Unfortunately, armor weighs a lot -- and loading armor on top of scores of already fuel-inefficient uber-jeeps would use a lot of gas. When you add in the plan to ultimately remove these "JLTVs" from combat, and retask them with ferrying soldiers and supplies around Stateside, well, the idea never made much sense to me.

This didn't prevent firms like Force Protection (Nasdaq: FRPT), Boeing (NYSE: BA), Northrop Grumman (NYSE: NOC) and Oshkosh (NYSE: OSK) from bidding to fulfill the Pentagon's wishes, of course. Nor did it prevent AM General and General Dynamics (NYSE: GD); Navistar (NYSE: NAV) and BAE Systems; and Lockheed Martin (NYSE: LMT) and BAE from winning the contract.
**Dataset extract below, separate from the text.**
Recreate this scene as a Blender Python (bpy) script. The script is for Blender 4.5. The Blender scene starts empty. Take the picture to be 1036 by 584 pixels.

But now it appears all of these companies are out of luck. While lobbyists will struggle to save the program, recent cost estimates suggest that at "only" $350,000 per truck, times a reduced fleet size of 50,000 JLTVs for the Army, and 5,000 more for the USMC, JLTV would still cost taxpayers $19.2 billion. For a product the Army no longer needs in Iraq, can't use in the mountains of Afghanistan, and which makes simply no sense to drive Stateside, that number is totally out of whack.

And Congress was right to whack the program.